Material provided =>
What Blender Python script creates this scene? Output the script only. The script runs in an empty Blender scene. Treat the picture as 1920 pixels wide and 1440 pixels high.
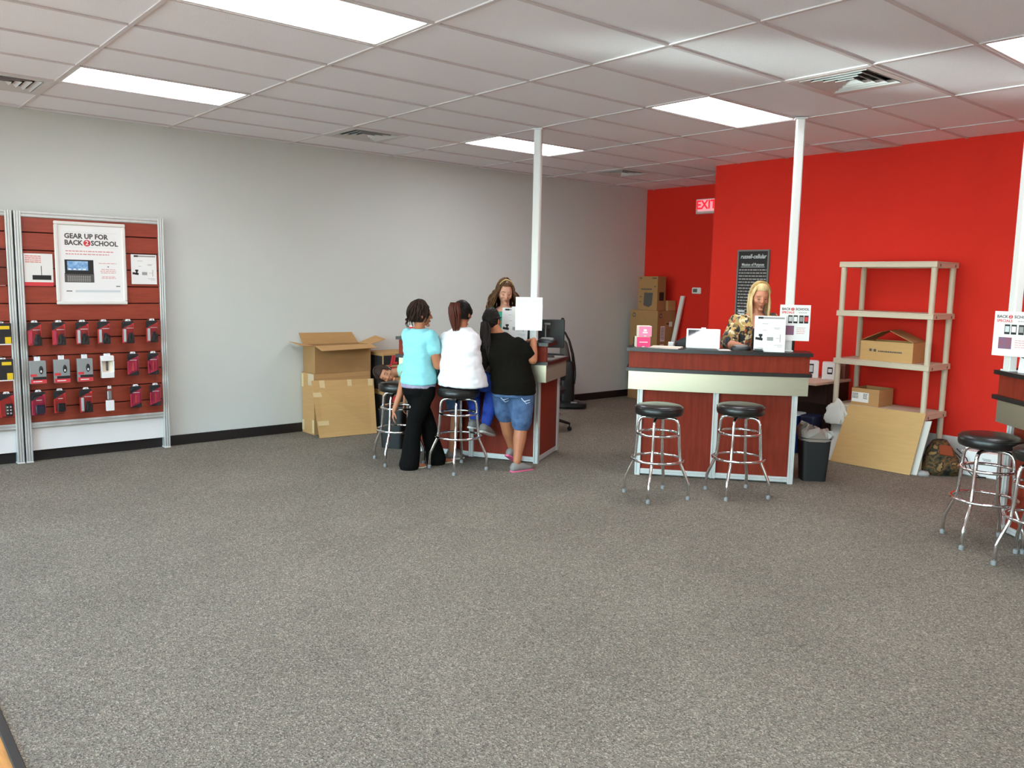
import bpy, math, random
from mathutils import Vector, Matrix, noise
random.seed(7)
scene = bpy.context.scene
COL = scene.collection
pi = math.pi

# ------------------------------------------------------------------ camera
cam_d = bpy.data.cameras.new("camera")
cam_d.sensor_width = 36.0
cam_d.lens = 28.995
cam_d.clip_start = 0.05
cam = bpy.data.objects.new("camera", cam_d)
COL.objects.link(cam)
YAW, PITCH, ROLL = 0.8658, -0.1234, 0.0196
_f = Vector((-math.sin(YAW) * math.cos(PITCH), math.cos(YAW) * math.cos(PITCH), math.sin(PITCH)))
_r = Vector((math.cos(YAW), math.sin(YAW), 0))
_u = _r.cross(_f)
_r2 = math.cos(ROLL) * _r + math.sin(ROLL) * _u
_u2 = -math.sin(ROLL) * _r + math.cos(ROLL) * _u
cam.matrix_world = Matrix(((_r2.x, _u2.x, -_f.x, 8.1225), (_r2.y, _u2.y, -_f.y, -1.4673),
                           (_r2.z, _u2.z, -_f.z, 1.6685), (0, 0, 0, 1)))
scene.camera = cam

# ------------------------------------------------------------------ world, exposure
scene.view_settings.view_transform = 'Standard'
scene.view_settings.look = 'None'
scene.view_settings.exposure = 0.12
scene.view_settings.gamma = 1.0
scene.view_settings.use_curve_mapping = False
world = bpy.data.worlds.new("world")
scene.world = world
world.use_nodes = True
wn = world.node_tree
wn.nodes.clear()
w_out = wn.nodes.new("ShaderNodeOutputWorld")
w_bg = wn.nodes.new("ShaderNodeBackground")
w_sky = wn.nodes.new("ShaderNodeTexSky")
w_sky.sky_type = 'NISHITA'
w_sky.sun_disc = False
w_sky.sun_elevation = math.radians(50)
w_sky.sun_rotation = math.radians(30)
w_sky.dust_density = 2.5
w_bg.inputs[1].default_value = 4.6
w_hs = wn.nodes.new("ShaderNodeHueSaturation")    # summer haze
w_hs.inputs["Saturation"].default_value = 0.92
wn.links.new(w_sky.outputs[0], w_hs.inputs["Color"])
wn.links.new(w_hs.outputs[0], w_bg.inputs[0])
wn.links.new(w_bg.outputs[0], w_out.inputs[0])
sun_d = bpy.data.lights.new("sun", 'SUN')      # high sun behind the building: it lights the forecourt, not the room
sun_d.energy = 34.0
sun_d.angle = math.radians(0.6)
sun_d.color = (1.0, 0.97, 0.95)
sun = bpy.data.objects.new("sun", sun_d)
COL.objects.link(sun)
sun.rotation_euler = Vector((0.25, 0.75, 1.0)).to_track_quat('Z', 'Y').to_euler()
gl_d = bpy.data.lights.new("windscreen_glint", 'SPOT')   # sunlight thrown up by a car parked outside
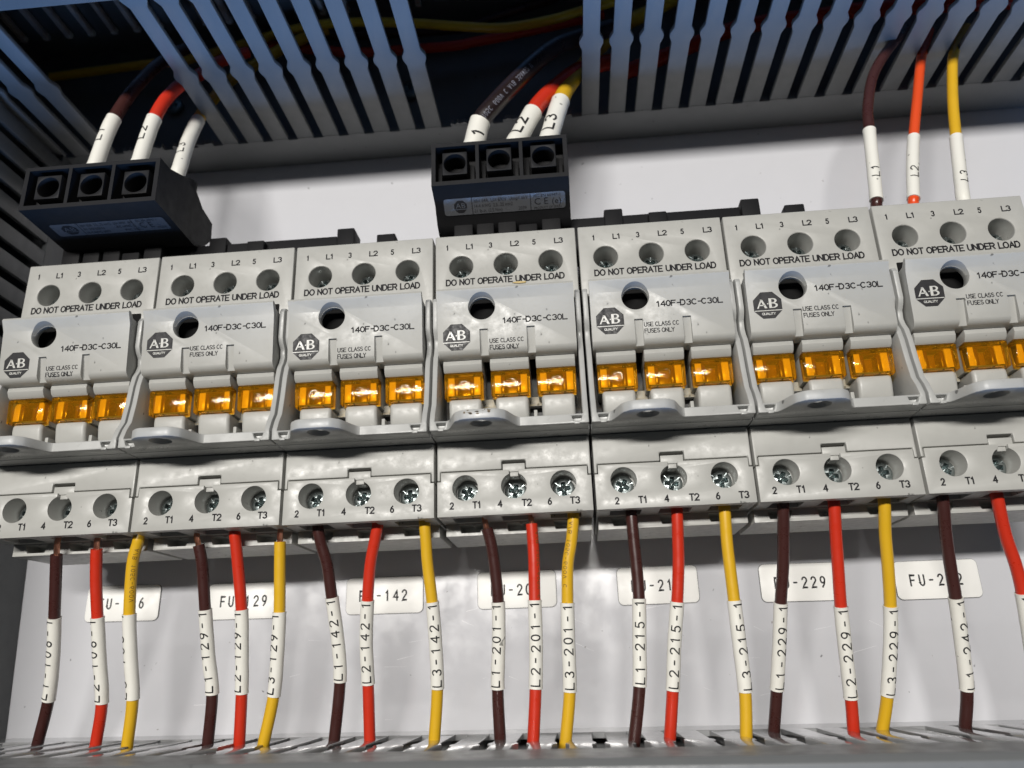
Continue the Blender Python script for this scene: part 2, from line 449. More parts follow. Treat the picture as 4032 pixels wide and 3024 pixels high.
for zc in zs:
    cz = zc + PIT / 2
    if cz + 4 > 134 or cz < -20: continue
    if first is None:
        bm = new_bm()
        poly = finger_poly(0, 19.4, 92, 56, PIT - 3.9, PIT - 4.6, PIT - 2.1)
        # prism in (z,d), extruded in x
        add_prism(bm, [(d, a) for a, d in poly], -1.8, 0, 'x')
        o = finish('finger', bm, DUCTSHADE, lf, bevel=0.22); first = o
    else:
        o = first.copy(); COL.objects.link(o)
    o.location = P(0, 0, cz) * MM
bm = new_bm()
for q in stroke_tris('3III0'.replace('I', '1'), 2.6, 3.0, 3.4, 0.35):
    bm.faces.new([bm.verts.new(P(-37.96, 3.2 + 3.4 - v[1] + 3, 79.5 - v[0] * 0.85)) for v in q][::-1])
fin_lf('printed_text', bm, PRINT, smooth=0)

# lower duct, leaning slightly
LZ = -87.2
lo = thing('wiring_duct', 'glossy grey slotted wiring duct along the bottom edge, wires entering its slots', 'wiring duct', (150, 0, LZ))
lo.rotation_euler = (0, 0.0105, 0)
def fin_lo(name, bm, mat, **kw): return finish(name, bm, mat, lo, **kw)
bm = new_bm()
pts = [(-200, 0.2), (250, 0.2), (250, 16.8)]
SX = [164 - 150 + 10.35 * k for k in range(-19, 20)]
for sx in SX[::-1]:
    pts += [(sx + 1.9, 16.8), (sx + 1.9, 16.2), (sx - 1.9, 16.2), (sx - 1.9, 16.8)]
pts += [(-200, 16.8)]
add_prism(bm, pts, -1.8, 0, 'z'); fin_lo('side_wall', bm, DUCTLOW, bevel=0.15, seg=1)
first = None
for sx in SX:
    cx = sx - 10.35 / 2
    if first is None:
        bm = new_bm(); add_prism(bm, finger_poly(0, 16.8, 75, 47, 10.35 - 3.8, 10.35 - 4.4, 10.35 - 2.2, False), -1.8, 0, 'z')
        o = finish('finger', bm, DUCTLOW, lo, bevel=0.25); first = o
    else:
        o = first.copy(); COL.objects.link(o)
    o.location = P(cx, 0, random.uniform(-0.25, 0.1)) * MM
    o.rotation_euler = (random.uniform(-0.003, 0.003), random.uniform(-0.01, 0.01), 0)
bm = new_bm(); add_prism(bm, [(74.4, -3), (74.4, 0.2), (75.4, 1.1), (98, 1.3), (100, 0), (100, -60), (98, -60), (98, -3)], -200, 250, 'x'); fin_lo('cover', bm, DUCT, bevel=0.4)
bm = new_bm(); add_box(bm, -200, 250, 0.2, 2, -60, -1.8); add_box(bm, -200, 250, 2.1, 98, -62, -60.2); fin_lo('base', bm, DUCT)

# ---------------------------------------------------------------- fuse holders
proto = thing('fuse_holder', 'x', 'fuse holder', (9.1, 0, 0), 'row of three pole fuse holders')
HC = [-14.0, 0.0, 14.0]
# core
bm = new_bm(); add_box(bm, -22.0, 22.0, 8, 43.8, -27.4, 60.8)
finish('body', bm, GREY, proto, bevel=0.5)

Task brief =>
All of the entries above should be copied exactly, except for the pictures.

In response =>
What Blender Python script creates this scene? Output the script only. The script runs in an empty Blender scene. Treat the picture as 1920 pixels wide and 1440 pixels high.
import bpy, math, random
from mathutils import Vector, Matrix, noise
random.seed(7)
scene = bpy.context.scene
COL = scene.collection
pi = math.pi

# ------------------------------------------------------------------ camera
cam_d = bpy.data.cameras.new("camera")
cam_d.sensor_width = 36.0
cam_d.lens = 28.995
cam_d.clip_start = 0.05
cam = bpy.data.objects.new("camera", cam_d)
COL.objects.link(cam)
YAW, PITCH, ROLL = 0.8658, -0.1234, 0.0196
_f = Vector((-math.sin(YAW) * math.cos(PITCH), math.cos(YAW) * math.cos(PITCH), math.sin(PITCH)))
_r = Vector((math.cos(YAW), math.sin(YAW), 0))
_u = _r.cross(_f)
_r2 = math.cos(ROLL) * _r + math.sin(ROLL) * _u
_u2 = -math.sin(ROLL) * _r + math.cos(ROLL) * _u
cam.matrix_world = Matrix(((_r2.x, _u2.x, -_f.x, 8.1225), (_r2.y, _u2.y, -_f.y, -1.4673),
                           (_r2.z, _u2.z, -_f.z, 1.6685), (0, 0, 0, 1)))
scene.camera = cam

# ------------------------------------------------------------------ world, exposure
scene.view_settings.view_transform = 'Standard'
scene.view_settings.look = 'None'
scene.view_settings.exposure = 0.12
scene.view_settings.gamma = 1.0
scene.view_settings.use_curve_mapping = False
world = bpy.data.worlds.new("world")
scene.world = world
world.use_nodes = True
wn = world.node_tree
wn.nodes.clear()
w_out = wn.nodes.new("ShaderNodeOutputWorld")
w_bg = wn.nodes.new("ShaderNodeBackground")
w_sky = wn.nodes.new("ShaderNodeTexSky")
w_sky.sky_type = 'NISHITA'
w_sky.sun_disc = False
w_sky.sun_elevation = math.radians(50)
w_sky.sun_rotation = math.radians(30)
w_sky.dust_density = 2.5
w_bg.inputs[1].default_value = 4.6
w_hs = wn.nodes.new("ShaderNodeHueSaturation")    # summer haze
w_hs.inputs["Saturation"].default_value = 0.92
wn.links.new(w_sky.outputs[0], w_hs.inputs["Color"])
wn.links.new(w_hs.outputs[0], w_bg.inputs[0])
wn.links.new(w_bg.outputs[0], w_out.inputs[0])
sun_d = bpy.data.lights.new("sun", 'SUN')      # high sun behind the building: it lights the forecourt, not the room
sun_d.energy = 34.0
sun_d.angle = math.radians(0.6)
sun_d.color = (1.0, 0.97, 0.95)
sun = bpy.data.objects.new("sun", sun_d)
COL.objects.link(sun)
sun.rotation_euler = Vector((0.25, 0.75, 1.0)).to_track_quat('Z', 'Y').to_euler()
gl_d = bpy.data.lights.new("windscreen_glint", 'SPOT')   # sunlight thrown up by a car parked outside
Continue the Blender Python script for this scene: part 2, from line 449. More parts follow. Treat the picture as 4032 pixels wide and 3024 pixels high.
for zc in zs:
    cz = zc + PIT / 2
    if cz + 4 > 134 or cz < -20: continue
    if first is None:
        bm = new_bm()
        poly = finger_poly(0, 19.4, 92, 56, PIT - 3.9, PIT - 4.6, PIT - 2.1)
        # prism in (z,d), extruded in x
        add_prism(bm, [(d, a) for a, d in poly], -1.8, 0, 'x')
        o = finish('finger', bm, DUCTSHADE, lf, bevel=0.22); first = o
    else:
        o = first.copy(); COL.objects.link(o)
    o.location = P(0, 0, cz) * MM
bm = new_bm()
for q in stroke_tris('3III0'.replace('I', '1'), 2.6, 3.0, 3.4, 0.35):
    bm.faces.new([bm.verts.new(P(-37.96, 3.2 + 3.4 - v[1] + 3, 79.5 - v[0] * 0.85)) for v in q][::-1])
fin_lf('printed_text', bm, PRINT, smooth=0)

# lower duct, leaning slightly
LZ = -87.2
lo = thing('wiring_duct', 'glossy grey slotted wiring duct along the bottom edge, wires entering its slots', 'wiring duct', (150, 0, LZ))
lo.rotation_euler = (0, 0.0105, 0)
def fin_lo(name, bm, mat, **kw): return finish(name, bm, mat, lo, **kw)
bm = new_bm()
pts = [(-200, 0.2), (250, 0.2), (250, 16.8)]
SX = [164 - 150 + 10.35 * k for k in range(-19, 20)]
for sx in SX[::-1]:
    pts += [(sx + 1.9, 16.8), (sx + 1.9, 16.2), (sx - 1.9, 16.2), (sx - 1.9, 16.8)]
pts += [(-200, 16.8)]
add_prism(bm, pts, -1.8, 0, 'z'); fin_lo('side_wall', bm, DUCTLOW, bevel=0.15, seg=1)
first = None
for sx in SX:
    cx = sx - 10.35 / 2
    if first is None:
        bm = new_bm(); add_prism(bm, finger_poly(0, 16.8, 75, 47, 10.35 - 3.8, 10.35 - 4.4, 10.35 - 2.2, False), -1.8, 0, 'z')
        o = finish('finger', bm, DUCTLOW, lo, bevel=0.25); first = o
    else:
        o = first.copy(); COL.objects.link(o)
    o.location = P(cx, 0, random.uniform(-0.25, 0.1)) * MM
    o.rotation_euler = (random.uniform(-0.003, 0.003), random.uniform(-0.01, 0.01), 0)
bm = new_bm(); add_prism(bm, [(74.4, -3), (74.4, 0.2), (75.4, 1.1), (98, 1.3), (100, 0), (100, -60), (98, -60), (98, -3)], -200, 250, 'x'); fin_lo('cover', bm, DUCT, bevel=0.4)
bm = new_bm(); add_box(bm, -200, 250, 0.2, 2, -60, -1.8); add_box(bm, -200, 250, 2.1, 98, -62, -60.2); fin_lo('base', bm, DUCT)

# ---------------------------------------------------------------- fuse holders
proto = thing('fuse_holder', 'x', 'fuse holder', (9.1, 0, 0), 'row of three pole fuse holders')
HC = [-14.0, 0.0, 14.0]
# core
bm = new_bm(); add_box(bm, -22.0, 22.0, 8, 43.8, -27.4, 60.8)
finish('body', bm, GREY, proto, bevel=0.5)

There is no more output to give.